::: Supplied information

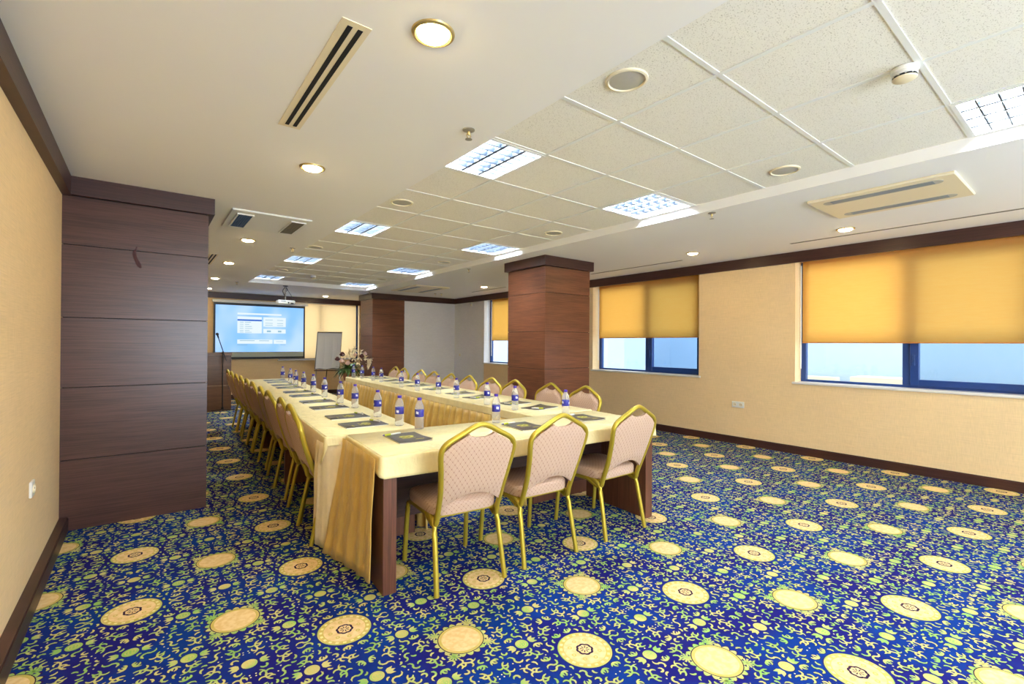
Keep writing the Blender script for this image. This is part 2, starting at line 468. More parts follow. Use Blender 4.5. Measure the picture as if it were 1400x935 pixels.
def screen_mat():
    t = NT('projected_screen_blue'); p = t.sep(t.obj())
    f = t.ss(t.noise(t.scale(t.obj(), 1.3, 1, 0.8), 1.6, 1), 0.3, 0.7)
    c = t.mix(f, s2l((128, 186, 255)), s2l((176, 208, 255)))
    t.base(s2l((40, 40, 40))); t.put(t.b.inputs['Emission Color'], c); t.b.inputs['Emission Strength'].default_value = 0.62
    return t.m
M['screen'] = screen_mat()
M['ui_white'] = emit('screen_white', (232, 246, 255), 0.52)
M['ui_blue'] = emit('screen_blue_bar', (10, 100, 210), 0.5)
M['ui_grey'] = emit('screen_grey_text', (140, 190, 215), 0.5)
for k in ('ui_white', 'ui_blue', 'ui_grey'): M[k].node_tree.nodes['Principled BSDF'].inputs['Base Color'].default_value = (0.02, 0.02, 0.02, 1)

# ------------------------------------------------------------------ measures
XL, XR = -0.48, 6.47          # side walls
YB = -3.4                     # back wall, behind the camera
YF, YS = 10.80, 13.05         # far wall (right part) and far wall behind the screen
HC, HT = 2.545, 2.625         # plaster ceiling, tiled ceiling
CX0, CX1, CY0, CY1 = 1.568, 3.91, -2.6, 10.45

def struct(o, label=None): return tag(o, label, None, None, 'structure')

# floor
struct(carpet(), 'navy carpet woven with yellow-green vines and round medallions')
# ceilings
b = MB()
b.box(XL-0.3, CX0, YB-0.3, YS+0.4, HC, HC+0.3); b.box(CX1, XR+0.3, YB-0.3, YS+0.4, HC, HC+0.3)
b.box(CX0, CX1, YB-0.3, CY0, HC, HC+0.3); b.box(CX0, CX1, CY1, YS+0.4, HC, HC+0.3)
b.box(CX0, CX1, CY0, CY1, HC+0.22, HC+0.3)
struct(b.build('ceiling', M['gypsum']), 'white plaster ceiling around the tiled field')
# tiled field
ROWS = []
y = 2.337
for r in range(2, 16): ROWS.append((r, y, y+0.62)); y += 0.62
y = 2.337
for r in range(1, -8, -1): ROWS.append((r, y-0.6, y)); y -= 0.6
COLS = [(0, 1.496, 2.096), (1, 2.096, 2.696), (2, 2.696, 3.296), (3, 3.296, 3.91)]
LIGHTS = [(0, r) for r in (-2, 2, 6, 10, 14)] + [(3, r) for r in (-2, 2, 6, 10, 14)]
b = MB(); g = MB()
for r, y0, y1 in ROWS:
    y0c, y1c = max(y0, CY0), min(y1, CY1)
    if y1c - y0c < 0.05: continue
    for c, x0, x1 in COLS:
        if (c, r) in LIGHTS: continue
        b.box(max(x0, CX0), x1, y0c, y1c, HT, HT+0.02)
    if y0 > CY0: g.box(CX0, CX1, y0-0.012, y0+0.012, HT-0.004, HT+0.001)
for c, x0, x1 in COLS[1:]: g.box(x0-0.012, x0+0.012, CY0, CY1, HT-0.0045, HT+0.001)
struct(b.build('ceiling_tiles', M['tile']), 'speckled mineral ceiling tiles')
struct(g.build('trim_1', M['white']), 'white metal T-bars between the ceiling tiles')

# walls
def wall_with_holes(name, mat, axis, pos0, pos1, a0, a1, z0, z1, holes):
    b = MB(); cuts = sorted(holes)
    def bx(u0, u1, w0, w1):
        if u1-u0 < 1e-4: return
        if axis == 'x': b.box(pos0, pos1, u0, u1, w0, w1)
        else: b.box(u0, u1, pos0, pos1, w0, w1)
    u = a0
    for h0, h1, s0, s1 in cuts:
        bx(u, h0, z0, z1); bx(h0, h1, z0, s0); bx(h0, h1, s1, z1); u = h1
    bx(u, a1, z0, z1)
    return b.build(name, mat)
W1 = (3.80, 5.90); W2 = (0.38, 2.49); W3 = (7.30, 9.42); W0 = (-3.05, -0.93)
HS, HW = 0.90, 2.43
struct(wall_with_holes('wall_right', M['wall'], 'x', XR, XR+0.30, YB, 9.42, 0, HC, [(W0[0], W0[1], HS, HW), (W1[0], W1[1], HS, HW), (W2[0], W2[1], HS, HW), (W3[0], W3[1], HS, HW)]), 'beige papered wall with the windows')
struct(MB().box(XR, XR+0.30, 9.42, YF+0.15, 0, HC).build('wall_right', M['wall_pale']), 'pale end of the window wall')
struct(MB().box(XL-0.2, XL, YB, YS+0.25, 0, HC).build('wall_left', M['wall']))
struct(MB().box(5.02, XR, YF, YF+0.15, 0, HC).build('wall_far', M['wall_pale']), 'pale far wall beside the wood pillar')
struct(MB().box(5.03, 5.18, YF+0.15, YS, 0, HC).build('wall_far', M['wall_pale']))
struct(wall_with_holes('wall_end', M['wall'], 'y', YS, YS+0.25, XL, 5.17, 0, HC, [(2.66, 4.72, 0.92, HW)]), 'end wall behind the projection screen')
struct(wall_with_holes('wall_back', M['wall'], 'y', YB-0.25, YB, XL, XR, 0, HC, [(0.2, 2.6, 0.55, 2.35), (3.2, 5.8, 0.55, 2.35)]))

# crown trims and baseboards
TZ = HC - 0.137
struct(MB().box(XL, XL+0.05, YB, 4.62, TZ, HC).build('trim_2', M['wood_t']))
struct(MB().box(XL, XL+0.05, 5.47, YS, TZ, HC).build('trim_3', M['wood_t']))
struct(MB().box(XR-0.03, XR, YB, YF, TZ, HC).build('trim_4', M['wood_t']))
struct(MB().box(5.02, XR-0.03, YF-0.055, YF, TZ, HC).build('trim_5', M['wood_t']))
struct(MB().box(XL+0.05, 5.02, YS-0.04, YS, TZ, HC).build('trim_6', M['wood_t']))
def bboard(name, x0, x1, y0, y1):
    b = MB().box(x0, x1, y0, y1, 0, 0.09); 
    if x1-x0 < y1-y0: b.box(x0+(0.004 if x0 > 0 else 0), x1-(0 if x0 > 0 else 0.004), y0, y1, 0.09, 0.1)
    else: b.box(x0, x1, y0+0.004, y1, 0.09, 0.1)
    struct(b.build(name, M['wood_t']))
bboard('baseboard_left', XL, XL+0.05, YB, 4.62); bboard('baseboard_left', XL, XL+0.05, 5.47, YS)
bboard('baseboard_right', XR-0.02, XR, YB, YF); bboard('baseboard_far', 5.02, XR-0.02, YF-0.02, YF)
bboard('baseboard_end', XL+0.05, 5.02, YS-0.02, YS)

# clad pillars: stacked wood panels with shadow joints and an overhanging cornice
def pillar(name, x0, x1, y0, y1, label, corn, xs=(1, 1, 1, 1), wd='wood'):
    root = bpy.data.objects.new(name, None); col.objects.link(root); root.location = ((x0+x1)/2, (y0+y1)/2, 0)
    cx, cy = (x0+x1)/2, (y0+y1)/2
    hs = [0.0, 0.507, 1.028, 1.534, 2.058, 2.41]
    MB().box(x0-cx+0.01, x1-cx-0.01, y0-cy+0.01, y1-cy-0.01, 0, HC).build('core', M['groove'], root)
    b = MB()
    for a, c in zip(hs, hs[1:]): b.box(x0-cx, x1-cx, y0-cy, y1-cy, a+(0.003 if a else 0), c-0.003)
    b.build('cladding', M[wd], root)
    MB().box(x0-cx-corn*xs[0], x1-cx+corn*xs[1], y0-cy-corn*xs[2], y1-cy+corn*xs[3], HC-0.132, HC-0.001).build('cornice', M['wood_t'], root)
    return struct(root, label)
pillar('pillar_1', XL, 0.402, 4.62, 5.47, 'large dark wood pillar against the left wall', 0.04, (0, 1, 1, 1), 'wood_d')
pillar('pillar_2', 4.19, 5.05, 4.67, 5.48, 'free-standing wood-clad pillar in the middle of the room', 0.042)
pillar('pillar_3', 4.21, 5.02, 10.77, 11.55, 'far wood-clad pillar at the corner of the far wall', 0.035, (1, 0, 1, 1))
# scuff on the near pillar
b = MB()
pts = catmull([(0.30-0.66+0.30, 4.6185, 2.09), (-0.075, 4.6185, 2.03), (-0.055, 4.6185, 1.97), (-0.035, 4.6185, 1.93)], 4)
sm = simple('dark_scuff', (72, 34, 34), 0.7)
b.tube(pts, [0.004]*3+[0.012]*5+[0.014]*3+[0.008]*2, 6, ry=0.0012, up=(0, 1, 0))
sc_o = b.build('scuff_mark', sm, bpy.data.objects['pillar_1']); sc_o.location = (-((XL+0.402)/2), -5.045, 0)

# windows -------------------------------------------------------------
def window_x(n, y0, y1, label):
    w = bpy.data.objects.new('window_%d' % n, None); col.objects.link(w); w.location = (XR, (y0+y1)/2, HS)
    cy = (y0+y1)/2; Y0, Y1 = y0-cy, y1-cy; H = HW-HS
    b = MB(); fx0, fx1 = 0.18, 0.24
    b.box(fx0, fx1, Y0, Y0+0.06, 0, H, 0.004); b.box(fx0, fx1, Y1-0.06, Y1, 0, H, 0.004)
    b.box(fx0, fx1, Y0+0.06, Y1-0.06, 0.0, 0.035, 0.004); b.box(fx0, fx1, Y0+0.06, Y1-0.06, H-0.05, H, 0.004)
    mid = Y0 + (Y1-Y0)*0.47
    b.box(fx0, fx1, mid+0.0, mid+0.09, 0.035, H-0.05, 0.004)
    b.build('window_frame', M['blueframe'], w, 30)
    s = MB(); sx0, sx1 = 0.16, 0.22
    a0, a1 = Y0+0.05, mid+0.02
    s.box(sx0, sx1, a0, a0+0.075, 0.03, H-0.04, 0.004); s.box(sx0, sx1, a1-0.075, a1, 0.03, H-0.04, 0.004)
    s.box(sx0, sx1, a0+0.075, a1-0.075, 0.03, 0.10, 0.004); s.box(sx0, sx1, a0+0.075, a1-0.075, H-0.11, H-0.04, 0.004)
    so = s.build('sash', M['blueframe'], w, 30)
    MB().box(0.188, 0.194, a0+0.07, a1-0.07, 0.095, H-0.10).build('pane', M['glass_blue'], w)
    MB().box(0.208, 0.214, mid+0.09, Y1-0.06, 0.03, H-0.045).build('pane', M['glass'], w)
    MB().box(0.148, 0.16, a1-0.045, a1-0.02, 0.25, 0.37, 0.004).build('handle', M['blueframe'], w, 30)
    MB().box(-0.025, 0.182, Y0-0.03, Y1+0.03, -0.02, 0.008, 0.006).build('window_sill', M['marble'], w, 30)
    return struct(w, label)
window_x(1, W1[0], W1[1], 'window with blue frame beside the middle pillar')
window_x(2, W2[0], W2[1], 'nearest window with blue frame, at the right edge')
window_x(3, W3[0], W3[1], 'far window with blue frame behind the middle pillar')
window_x(4, W0[0], W0[1], 'window behind the camera')
w = bpy.data.objects.new('window_5', None); col.objects.link(w); w.location = (3.69, YS, 0.92)
b = MB(); H = HW-0.92
for a in (-1.03, -0.03, 0.97): b.box(a, a+0.06, 0.12, 0.17, 0, H)
b.box(-1.03, 1.03, 0.12, 0.17, 0, 0.05); b.box(-1.03, 1.03, 0.12, 0.17, H-0.05, H)
b.build('window_frame', M['blueframe'], w)
MB().box(-0.97, 0.97, 0.143, 0.149, 0.05, H-0.05).build('pane', M['glass'], w)
MB().box(-1.06, 1.05, -0.06, 0.11, -0.02, 0.008, 0.006).build('window_sill', M['marble'], w, 30)
struct(w, 'window in the end wall behind the flipchart')
for n, (x0, x1) in ((6, (0.2, 2.6)), (7, (3.2, 5.8))):
    w = bpy.data.objects.new('window_%d' % n, None); col.objects.link(w); w.location = ((x0+x1)/2, YB, 0.55)
    h = (x1-x0)/2; b = MB()
    for a in (-h, -0.03, h-0.06): b.box(a, a+0.06, -0.17, -0.12, 0, 1.8)
    b.box(-h, h, -0.17, -0.12, 0, 0.05); b.box(-h, h, -0.17, -0.12, 1.75, 1.8)
    b.build('window_frame', M['blueframe'], w)
    MB().box(-h+0.05, h-0.05, -0.15, -0.144, 0.05, 1.75).build('pane', M['glass'], w)
    struct(w)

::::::

**Do this:** Check the data for the word "part" and pull out the lines that have it.

**Response for this exercise:**
Keep writing the Blender script for this image. This is part 2, starting at line 468. More parts follow. Use Blender 4.5. Measure the picture as if it were 1400x935 pixels.
YF, YS = 10.80, 13.05         # far wall (right part) and far wall behind the screen